Initially this simply meant the Cambodians were kept at the migrant centre at Villawood like the Vietnamese before them. The fences around Villawood were still yet to go up. But many of the Cambodians spent years waiting for their refugee claims to be processed. In 1991 the government opened the first remote detention centre, at Port Hedland, on the north-west coast of Western Australia.

As the government’s stand against the Cambodian refugees hardened, the detention centres were turned into the prisons they are today. Protesters that visited Villawood in 1992 recorded that, “Despite being ordered to stay indoors a large group of refugees came out to greet us. Through the double cyclone fencing and barbed wire, they told us that their children currently had no schooling despite a local school being just across the road and that they were forced to eat food they find unfit while food brought in by friends and relatives is confiscated.”

Then in 1992, lawyers challenged the detention of 15 Cambodian asylum seekers who had been detained for over two years. The government rushed through new legislation days before the case was due in court.

So mandatory detention as we know it today was introduced in law by the Keating Labor Government in 1992.

Initially detention was limited to 273 days. But that year the Keating Labor Government also passed the Migration Reform Act, which allowed mandatory indefinite detention from 1 September 1994.3 That Act also made asylum seekers liable for their “detention debts”—the money it cost to kept them imprisoned.

The Labor Government thereby set in place the key principles that would underlie John Howard’s detention regime and developed many of the justifications for detention that the Liberals would later use.
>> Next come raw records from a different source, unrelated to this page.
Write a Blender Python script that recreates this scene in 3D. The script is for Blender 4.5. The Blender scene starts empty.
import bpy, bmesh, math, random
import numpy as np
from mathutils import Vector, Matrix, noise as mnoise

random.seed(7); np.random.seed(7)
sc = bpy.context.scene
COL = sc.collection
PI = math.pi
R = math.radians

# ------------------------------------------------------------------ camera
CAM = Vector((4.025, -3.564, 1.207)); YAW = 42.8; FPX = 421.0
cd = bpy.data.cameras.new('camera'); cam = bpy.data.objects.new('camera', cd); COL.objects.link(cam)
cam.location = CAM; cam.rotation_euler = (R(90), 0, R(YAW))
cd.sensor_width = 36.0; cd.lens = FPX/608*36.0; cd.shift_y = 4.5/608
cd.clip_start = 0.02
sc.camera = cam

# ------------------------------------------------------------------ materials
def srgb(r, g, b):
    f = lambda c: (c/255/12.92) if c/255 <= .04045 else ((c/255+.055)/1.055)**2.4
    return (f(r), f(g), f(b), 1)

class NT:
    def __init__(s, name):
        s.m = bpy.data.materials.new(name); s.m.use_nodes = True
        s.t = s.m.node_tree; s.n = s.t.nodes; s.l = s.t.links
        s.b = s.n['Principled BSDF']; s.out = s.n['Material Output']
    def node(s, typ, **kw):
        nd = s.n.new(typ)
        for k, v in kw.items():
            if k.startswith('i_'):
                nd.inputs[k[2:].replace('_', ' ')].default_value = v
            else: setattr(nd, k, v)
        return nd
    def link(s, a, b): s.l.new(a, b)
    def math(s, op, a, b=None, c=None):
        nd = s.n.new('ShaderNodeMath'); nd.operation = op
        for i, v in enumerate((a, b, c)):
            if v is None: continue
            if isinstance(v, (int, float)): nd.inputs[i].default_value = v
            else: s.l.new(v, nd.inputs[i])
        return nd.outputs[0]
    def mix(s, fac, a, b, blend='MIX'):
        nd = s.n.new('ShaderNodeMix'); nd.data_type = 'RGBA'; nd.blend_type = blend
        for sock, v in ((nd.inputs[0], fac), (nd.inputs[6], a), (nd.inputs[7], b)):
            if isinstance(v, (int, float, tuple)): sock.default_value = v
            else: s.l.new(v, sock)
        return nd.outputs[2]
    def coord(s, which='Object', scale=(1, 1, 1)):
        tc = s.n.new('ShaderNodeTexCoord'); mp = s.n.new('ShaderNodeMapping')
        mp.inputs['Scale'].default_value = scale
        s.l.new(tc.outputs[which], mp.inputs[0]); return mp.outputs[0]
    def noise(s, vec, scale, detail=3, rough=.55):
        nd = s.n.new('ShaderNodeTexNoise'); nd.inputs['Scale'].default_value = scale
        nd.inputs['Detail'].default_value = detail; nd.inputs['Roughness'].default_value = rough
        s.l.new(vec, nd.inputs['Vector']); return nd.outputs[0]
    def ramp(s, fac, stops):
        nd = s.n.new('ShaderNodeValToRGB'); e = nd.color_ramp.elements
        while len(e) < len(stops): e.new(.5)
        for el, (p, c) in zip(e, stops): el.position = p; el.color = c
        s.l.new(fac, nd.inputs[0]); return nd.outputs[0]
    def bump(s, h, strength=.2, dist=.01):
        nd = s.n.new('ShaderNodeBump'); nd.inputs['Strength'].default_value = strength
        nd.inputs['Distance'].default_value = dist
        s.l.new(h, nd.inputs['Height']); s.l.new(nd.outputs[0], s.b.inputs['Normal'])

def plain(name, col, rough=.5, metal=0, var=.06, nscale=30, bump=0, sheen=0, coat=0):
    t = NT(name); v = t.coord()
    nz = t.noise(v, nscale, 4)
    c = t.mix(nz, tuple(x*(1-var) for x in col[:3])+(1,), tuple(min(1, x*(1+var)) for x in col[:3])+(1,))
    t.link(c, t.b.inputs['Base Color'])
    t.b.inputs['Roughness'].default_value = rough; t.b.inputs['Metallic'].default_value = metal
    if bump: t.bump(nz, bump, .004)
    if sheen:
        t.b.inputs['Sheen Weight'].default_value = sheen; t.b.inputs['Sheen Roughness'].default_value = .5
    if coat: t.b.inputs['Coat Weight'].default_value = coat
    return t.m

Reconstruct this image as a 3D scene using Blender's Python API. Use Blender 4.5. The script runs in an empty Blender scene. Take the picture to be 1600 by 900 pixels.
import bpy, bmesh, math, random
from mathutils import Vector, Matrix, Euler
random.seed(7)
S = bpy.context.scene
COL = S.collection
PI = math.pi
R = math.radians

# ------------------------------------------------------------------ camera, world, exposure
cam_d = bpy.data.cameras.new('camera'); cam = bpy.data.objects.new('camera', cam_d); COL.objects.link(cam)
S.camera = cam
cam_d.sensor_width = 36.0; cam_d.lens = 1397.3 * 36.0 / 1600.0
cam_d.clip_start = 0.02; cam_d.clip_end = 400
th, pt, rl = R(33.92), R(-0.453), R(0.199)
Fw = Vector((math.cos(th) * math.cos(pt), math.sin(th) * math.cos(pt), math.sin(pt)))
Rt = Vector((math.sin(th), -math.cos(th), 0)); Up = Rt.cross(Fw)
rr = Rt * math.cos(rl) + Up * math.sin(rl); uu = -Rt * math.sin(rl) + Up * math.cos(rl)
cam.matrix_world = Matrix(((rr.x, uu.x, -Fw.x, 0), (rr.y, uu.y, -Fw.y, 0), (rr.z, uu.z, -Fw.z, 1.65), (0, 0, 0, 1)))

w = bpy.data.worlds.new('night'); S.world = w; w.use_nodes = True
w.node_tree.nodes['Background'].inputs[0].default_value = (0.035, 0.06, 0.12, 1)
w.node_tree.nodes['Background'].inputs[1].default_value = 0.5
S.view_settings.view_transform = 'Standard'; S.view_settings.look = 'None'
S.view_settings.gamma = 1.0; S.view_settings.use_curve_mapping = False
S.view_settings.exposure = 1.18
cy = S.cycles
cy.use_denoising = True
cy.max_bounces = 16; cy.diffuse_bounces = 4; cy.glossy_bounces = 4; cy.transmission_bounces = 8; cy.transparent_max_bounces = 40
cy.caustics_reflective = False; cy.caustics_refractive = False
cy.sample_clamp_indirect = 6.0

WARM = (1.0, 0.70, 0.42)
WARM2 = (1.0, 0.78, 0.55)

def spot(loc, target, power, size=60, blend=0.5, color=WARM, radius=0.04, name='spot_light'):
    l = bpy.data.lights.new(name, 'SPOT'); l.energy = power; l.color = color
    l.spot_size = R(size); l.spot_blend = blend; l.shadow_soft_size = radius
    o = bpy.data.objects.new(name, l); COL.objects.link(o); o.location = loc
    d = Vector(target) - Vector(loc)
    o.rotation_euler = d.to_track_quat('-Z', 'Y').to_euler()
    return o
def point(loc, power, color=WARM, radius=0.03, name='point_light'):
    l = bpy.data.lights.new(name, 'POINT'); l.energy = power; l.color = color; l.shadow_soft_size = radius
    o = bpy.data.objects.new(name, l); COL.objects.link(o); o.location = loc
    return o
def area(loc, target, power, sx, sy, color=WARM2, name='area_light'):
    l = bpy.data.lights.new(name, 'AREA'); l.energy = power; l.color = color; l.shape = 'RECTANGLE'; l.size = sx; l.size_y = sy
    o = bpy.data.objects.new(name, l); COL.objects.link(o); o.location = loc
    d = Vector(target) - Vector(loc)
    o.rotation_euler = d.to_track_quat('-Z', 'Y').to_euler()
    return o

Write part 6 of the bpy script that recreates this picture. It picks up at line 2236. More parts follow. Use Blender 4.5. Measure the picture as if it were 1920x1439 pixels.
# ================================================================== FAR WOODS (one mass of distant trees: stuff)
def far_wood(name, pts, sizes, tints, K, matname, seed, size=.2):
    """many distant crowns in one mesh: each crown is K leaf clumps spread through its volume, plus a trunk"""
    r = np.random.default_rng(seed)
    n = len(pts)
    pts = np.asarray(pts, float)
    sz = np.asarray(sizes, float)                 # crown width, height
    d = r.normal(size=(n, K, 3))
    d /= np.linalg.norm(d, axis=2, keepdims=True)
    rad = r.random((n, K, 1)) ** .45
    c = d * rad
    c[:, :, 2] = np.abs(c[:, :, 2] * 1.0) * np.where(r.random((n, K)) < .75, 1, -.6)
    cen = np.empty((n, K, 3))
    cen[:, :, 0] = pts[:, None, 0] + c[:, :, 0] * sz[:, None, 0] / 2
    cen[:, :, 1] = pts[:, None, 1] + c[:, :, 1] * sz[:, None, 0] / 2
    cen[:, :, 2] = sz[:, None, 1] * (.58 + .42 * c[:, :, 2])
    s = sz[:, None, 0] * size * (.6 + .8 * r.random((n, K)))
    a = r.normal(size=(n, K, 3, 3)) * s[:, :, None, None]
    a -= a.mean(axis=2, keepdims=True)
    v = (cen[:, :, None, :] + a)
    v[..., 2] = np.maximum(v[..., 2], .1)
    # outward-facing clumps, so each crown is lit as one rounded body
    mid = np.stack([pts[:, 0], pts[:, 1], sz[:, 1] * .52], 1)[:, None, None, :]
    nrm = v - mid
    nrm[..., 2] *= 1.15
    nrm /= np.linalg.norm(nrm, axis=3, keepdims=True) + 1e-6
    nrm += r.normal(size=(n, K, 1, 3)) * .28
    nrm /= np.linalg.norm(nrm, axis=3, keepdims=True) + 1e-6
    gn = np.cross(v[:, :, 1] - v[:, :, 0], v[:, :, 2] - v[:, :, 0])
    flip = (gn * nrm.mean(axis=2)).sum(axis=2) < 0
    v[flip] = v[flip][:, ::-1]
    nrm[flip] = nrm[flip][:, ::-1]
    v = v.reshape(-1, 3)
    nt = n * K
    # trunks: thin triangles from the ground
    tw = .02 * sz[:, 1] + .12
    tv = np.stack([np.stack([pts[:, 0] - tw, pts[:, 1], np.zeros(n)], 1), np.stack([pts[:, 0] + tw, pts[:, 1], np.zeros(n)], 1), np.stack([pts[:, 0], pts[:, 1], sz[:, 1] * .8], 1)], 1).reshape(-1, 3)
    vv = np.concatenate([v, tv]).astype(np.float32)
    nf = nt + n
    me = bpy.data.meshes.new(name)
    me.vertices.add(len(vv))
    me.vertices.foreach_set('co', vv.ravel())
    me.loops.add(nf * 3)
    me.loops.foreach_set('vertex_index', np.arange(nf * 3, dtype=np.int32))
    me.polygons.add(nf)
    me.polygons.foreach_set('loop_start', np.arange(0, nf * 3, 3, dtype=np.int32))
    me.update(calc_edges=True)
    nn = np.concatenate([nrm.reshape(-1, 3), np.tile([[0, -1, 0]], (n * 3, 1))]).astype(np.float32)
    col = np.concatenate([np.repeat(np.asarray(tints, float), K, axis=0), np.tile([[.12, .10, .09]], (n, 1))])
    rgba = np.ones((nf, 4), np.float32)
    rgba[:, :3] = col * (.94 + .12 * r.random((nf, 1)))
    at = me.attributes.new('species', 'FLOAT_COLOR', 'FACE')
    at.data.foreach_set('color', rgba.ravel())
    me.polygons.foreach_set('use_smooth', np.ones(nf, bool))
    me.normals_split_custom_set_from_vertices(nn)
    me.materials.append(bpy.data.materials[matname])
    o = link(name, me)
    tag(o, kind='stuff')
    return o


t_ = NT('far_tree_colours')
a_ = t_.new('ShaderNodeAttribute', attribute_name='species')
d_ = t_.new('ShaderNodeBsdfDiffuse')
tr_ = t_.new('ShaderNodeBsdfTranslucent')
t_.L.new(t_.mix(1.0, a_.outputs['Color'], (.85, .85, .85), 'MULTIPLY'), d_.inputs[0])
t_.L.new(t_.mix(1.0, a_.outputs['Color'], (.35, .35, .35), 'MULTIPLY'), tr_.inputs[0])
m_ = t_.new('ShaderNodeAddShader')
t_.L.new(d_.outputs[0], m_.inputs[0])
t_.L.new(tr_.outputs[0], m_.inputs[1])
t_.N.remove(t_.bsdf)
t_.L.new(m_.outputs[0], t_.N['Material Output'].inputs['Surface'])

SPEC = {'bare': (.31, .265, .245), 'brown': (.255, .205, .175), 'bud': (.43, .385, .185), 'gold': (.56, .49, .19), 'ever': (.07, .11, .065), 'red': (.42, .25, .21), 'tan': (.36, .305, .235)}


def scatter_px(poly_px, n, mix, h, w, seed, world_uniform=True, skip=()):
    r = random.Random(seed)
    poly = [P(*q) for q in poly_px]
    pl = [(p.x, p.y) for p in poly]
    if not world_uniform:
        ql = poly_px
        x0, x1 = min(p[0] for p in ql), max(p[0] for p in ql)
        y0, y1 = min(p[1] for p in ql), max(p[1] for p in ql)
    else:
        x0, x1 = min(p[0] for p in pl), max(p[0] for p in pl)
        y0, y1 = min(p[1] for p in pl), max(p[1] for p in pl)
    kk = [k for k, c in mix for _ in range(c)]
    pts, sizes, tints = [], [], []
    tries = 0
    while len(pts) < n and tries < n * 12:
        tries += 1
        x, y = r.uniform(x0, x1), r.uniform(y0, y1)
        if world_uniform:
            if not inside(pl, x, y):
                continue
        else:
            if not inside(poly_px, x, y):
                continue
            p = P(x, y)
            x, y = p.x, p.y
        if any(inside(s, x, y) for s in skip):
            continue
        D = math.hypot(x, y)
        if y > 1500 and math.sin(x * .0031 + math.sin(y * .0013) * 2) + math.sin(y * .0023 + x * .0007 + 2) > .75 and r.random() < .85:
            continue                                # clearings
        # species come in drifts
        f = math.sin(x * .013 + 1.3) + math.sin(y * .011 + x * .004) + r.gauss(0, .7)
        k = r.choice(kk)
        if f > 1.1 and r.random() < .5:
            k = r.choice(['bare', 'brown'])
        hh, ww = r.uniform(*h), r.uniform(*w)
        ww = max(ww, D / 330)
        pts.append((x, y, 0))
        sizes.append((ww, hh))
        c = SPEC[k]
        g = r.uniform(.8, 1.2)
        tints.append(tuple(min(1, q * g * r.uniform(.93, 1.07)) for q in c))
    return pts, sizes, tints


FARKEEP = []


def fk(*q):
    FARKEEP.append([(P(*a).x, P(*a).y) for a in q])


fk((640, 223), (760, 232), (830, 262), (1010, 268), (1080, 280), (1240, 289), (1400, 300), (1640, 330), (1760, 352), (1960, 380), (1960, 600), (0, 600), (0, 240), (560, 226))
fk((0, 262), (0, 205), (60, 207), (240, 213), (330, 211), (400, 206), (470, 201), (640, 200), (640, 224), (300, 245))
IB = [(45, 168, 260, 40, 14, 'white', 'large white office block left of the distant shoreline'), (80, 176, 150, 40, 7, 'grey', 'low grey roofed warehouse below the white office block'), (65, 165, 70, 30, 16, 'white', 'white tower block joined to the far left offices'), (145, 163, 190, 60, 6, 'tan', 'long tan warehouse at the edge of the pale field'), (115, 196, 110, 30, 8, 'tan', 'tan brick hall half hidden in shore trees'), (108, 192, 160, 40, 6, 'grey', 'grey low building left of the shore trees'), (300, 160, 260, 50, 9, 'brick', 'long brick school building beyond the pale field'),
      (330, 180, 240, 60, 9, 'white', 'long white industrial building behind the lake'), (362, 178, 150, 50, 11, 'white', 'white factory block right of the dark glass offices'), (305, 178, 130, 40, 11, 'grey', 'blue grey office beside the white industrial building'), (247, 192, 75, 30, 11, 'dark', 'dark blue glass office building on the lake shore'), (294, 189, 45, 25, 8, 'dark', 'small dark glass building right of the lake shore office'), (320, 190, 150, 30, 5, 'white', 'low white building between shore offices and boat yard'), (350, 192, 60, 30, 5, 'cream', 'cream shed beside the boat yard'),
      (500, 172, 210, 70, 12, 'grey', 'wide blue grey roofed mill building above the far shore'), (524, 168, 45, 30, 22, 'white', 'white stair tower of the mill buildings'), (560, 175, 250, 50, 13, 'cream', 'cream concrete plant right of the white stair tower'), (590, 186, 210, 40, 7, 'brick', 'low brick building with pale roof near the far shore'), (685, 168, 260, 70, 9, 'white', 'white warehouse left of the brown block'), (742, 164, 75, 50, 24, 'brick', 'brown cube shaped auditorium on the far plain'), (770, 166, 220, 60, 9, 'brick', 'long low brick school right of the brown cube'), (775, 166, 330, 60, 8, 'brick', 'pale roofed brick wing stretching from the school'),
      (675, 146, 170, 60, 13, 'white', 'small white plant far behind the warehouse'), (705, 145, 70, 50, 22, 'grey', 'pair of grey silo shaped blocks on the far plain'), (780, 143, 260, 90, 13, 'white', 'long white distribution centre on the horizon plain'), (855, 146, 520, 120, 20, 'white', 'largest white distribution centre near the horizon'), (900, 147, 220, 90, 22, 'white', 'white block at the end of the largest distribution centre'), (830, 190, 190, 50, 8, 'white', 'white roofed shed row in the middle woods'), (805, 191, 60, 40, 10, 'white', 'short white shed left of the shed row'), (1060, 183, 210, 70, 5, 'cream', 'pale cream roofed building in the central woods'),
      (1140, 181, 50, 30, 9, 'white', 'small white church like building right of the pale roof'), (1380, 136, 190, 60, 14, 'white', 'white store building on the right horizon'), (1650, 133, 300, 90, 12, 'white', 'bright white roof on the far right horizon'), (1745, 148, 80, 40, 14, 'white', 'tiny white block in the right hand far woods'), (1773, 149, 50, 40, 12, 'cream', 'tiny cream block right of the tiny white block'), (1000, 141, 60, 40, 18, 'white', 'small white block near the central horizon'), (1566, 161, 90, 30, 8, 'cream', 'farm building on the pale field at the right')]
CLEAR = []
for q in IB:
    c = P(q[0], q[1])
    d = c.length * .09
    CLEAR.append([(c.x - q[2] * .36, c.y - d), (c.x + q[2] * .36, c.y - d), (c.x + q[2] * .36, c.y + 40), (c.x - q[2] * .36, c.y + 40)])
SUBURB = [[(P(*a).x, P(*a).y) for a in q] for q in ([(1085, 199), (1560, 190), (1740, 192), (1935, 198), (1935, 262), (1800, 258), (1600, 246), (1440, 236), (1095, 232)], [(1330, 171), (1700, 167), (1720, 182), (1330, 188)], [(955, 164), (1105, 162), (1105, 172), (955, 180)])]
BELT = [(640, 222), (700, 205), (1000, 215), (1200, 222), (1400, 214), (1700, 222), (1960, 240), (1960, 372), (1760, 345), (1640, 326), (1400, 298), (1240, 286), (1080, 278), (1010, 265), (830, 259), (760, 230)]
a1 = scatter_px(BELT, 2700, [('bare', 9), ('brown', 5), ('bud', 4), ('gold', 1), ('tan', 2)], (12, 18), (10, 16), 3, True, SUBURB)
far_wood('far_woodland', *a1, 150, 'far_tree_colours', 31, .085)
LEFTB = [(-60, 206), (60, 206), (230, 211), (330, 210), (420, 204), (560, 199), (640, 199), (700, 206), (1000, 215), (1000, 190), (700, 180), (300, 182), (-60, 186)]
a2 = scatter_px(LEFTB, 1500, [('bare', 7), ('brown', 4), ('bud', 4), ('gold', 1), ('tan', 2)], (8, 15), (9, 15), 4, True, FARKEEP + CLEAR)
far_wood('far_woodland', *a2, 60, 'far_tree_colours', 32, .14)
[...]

It was now mandatory for any “unlawful non-citizens” that arrived by boat to be held in detention until their refugee claim was assessed. This could be in a detention centre established under the Act, a prison or remand centre, a police station or any other place approved by the minister in writing.4

Boat arrivals were discriminated against compared to those who arrived by plane and applied for asylum, who were generally allowed to remain in the community while their claims were assessed. Remote detention was established at Port Hedland, with the aim of separating asylum seekers from easy access to lawyers and assistance from the community. The impact of long-term detention on mental health also became clear under Labor, witnessed in hunger strikes and self-harm by detainees. And asylum seekers were kept locked up for years on end, with a number of Cambodians held for over five years. The Labor Government even briefly introduced temporary visas in 1990.5

This history helps explain why Labor has been so unprepared to stand up to the Liberals’ racism against refugees. Right through the Howard years Labor in opposition went along with almost all of the Liberals’ anti-refugee policies. Today the Labor government is locked in a race to the bottom with Tony Abbott to demonise refugees. But recent history shows that detention and anti-refugee policies are not in any way necessary. Just 20 years ago refugees arriving by boat were not thrown into detention camps. This knowledge should strengthen the fight to free the refugees and have the camps dismantled again.

1. Peter Mares, “The fifth ripple: Australia’s place in the global refugee crisis” Inside Story, 15 November 2009

2. Peter Mares, “Australia’s sledgehammer” Australian Policy Online, 25 February 2004. 3. Janet Phillips and Harriet Spinks, Parliamentary Library Background Note: Immigration detention in Australia, 23 January 2012, p5.